Il parcheggio selvaggio fuori dalla scuola e lo sfogo inascoltato della mamma di un bimbo disabile

In genere corro a testa bassa, soprattutto al mattino. Che peso, convincere i miei figli ad alzarsi ed attivarsi. “Dai che è tardi, hai messo la merenda in cartella?!”, “Ma tu davvero vorresti uscire con quella maglietta?! Non siamo in spiaggia e ormai è autunno!”, “Sei sicuro che non dovevo firmare nulla? Nessun avviso sul diario?!”.

Quando riusciamo a uscire di casa è già una conquista. Minuti contanti, si spera che non accadano imprevisti lungo la strada. Finalmente si arriva davanti alla scuola e il delirio giunge all’apoteosi: auto ferme davanti al cancello, sulle strisce pedonali, di traverso lungo la via. Cartelle, giacche, bambini, mamme, papà, nonni, fratellini, cani, monopattini. Qualche volta, lo ammetto, è capitato anche a me di lasciare la macchina con le quattro frecce vicino al marciapiede (il ritardo è il mio incubo delle 8.30), ma dalla scorsa settimana no, garantisco che non accadrà mai più.

Avevo appena trovato un parcheggio, ero scesa di corsa coi miei figli, la campanella stava suonando, quando alle mie spalle si è sentita una donna gridare:

– “Signora, non si parcheggia nel posto dei disabili”.

– “Si faccia gli affari suoi, sto giusto un attimo, lei non immagina quante corse devo fare oggi”.

Botta e risposta, alla fine la tizia in torto se ne va gridando insulti.
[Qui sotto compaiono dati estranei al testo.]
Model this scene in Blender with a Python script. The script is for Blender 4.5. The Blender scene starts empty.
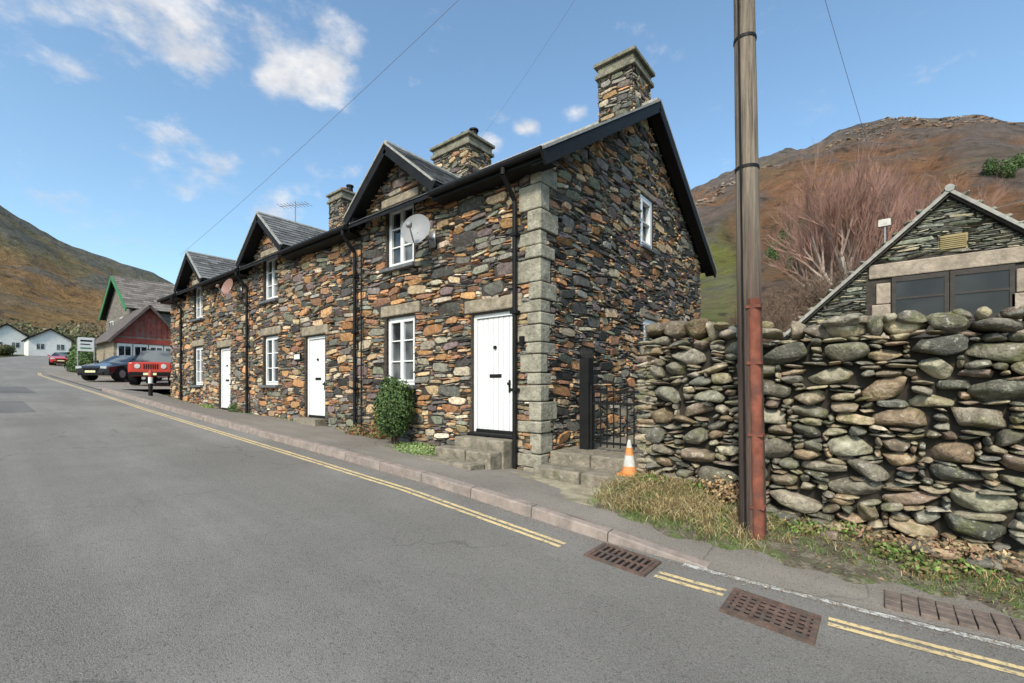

L’altra donna parcheggia, apre lo sportello della macchina e fa uscire il figlio disabile sulla carrozzina, fa lo slalom tra le auto ferme in mezzo alla strada, arriva a fatica davanti al cancello. Le lancio uno sguardo solidale, l’aiuto a salire su una rampa, le dico che ho assistito alla scena e che è uno schifo. Lei scoppia in lacrime. “Mi succede tutti i giorni. Ogni giorno devo lottare per trovare libero il parcheggio dei disabili. Ogni giorno qualcuno lo occupa senza minimamente porsi il problema. E quando chiedo di spostarsi mi rispondono anche male”.

Sono basita. La guardo, penso a quanto sia stato difficile per lei affrontare gli ultimi nove anni, penso a quanto sia complesso per lei restare calma e mostrare al figlio un sorriso. Penso alla signora che aveva anche da ridire. Sappiamo essere davvero disumani, incapaci di metterci nei panni degli altri, di porci due domande, incapaci di ammettere “ho sbagliato”, di chiedere scusa.

Da quel giorno faccio più caso a tutto. C’è chi lascia l’auto a bordo marciapiede e pure sulle strisce pedonali, magari anche già una decina di minuti prima del suono della campanella, della serie “tanto qui comando io”. C’è chi fa con tutta calma e lascia spalancata la portiera. C’è chi accosta quando avrebbe a pochi passi un parcheggio libero a disposizione. E c’è sempre qualcuno che parcheggia l’auto al posto disabili “perché tanto resto qui poco”.

Cosa si può fare, cosa si deve fare, chiama i vigili, segnala, sentiti inutile. Non lo so, se qualcosa cambierà. Ma mi vien da riflettere su dove stiamo andando. Come società, come “esseri umani”. Siamo chiusi, sempre più chiusi in noi stessi, nelle nostre vite che diventano ragione di tutto, nelle nostre difficoltà che non ci aprono a guardare quelle degli altri, nei ritmi serrati di un tempo folle. Eppure, ne sono certa, basterebbe poco, per cambiare prospettiva, per viver tutti meglio.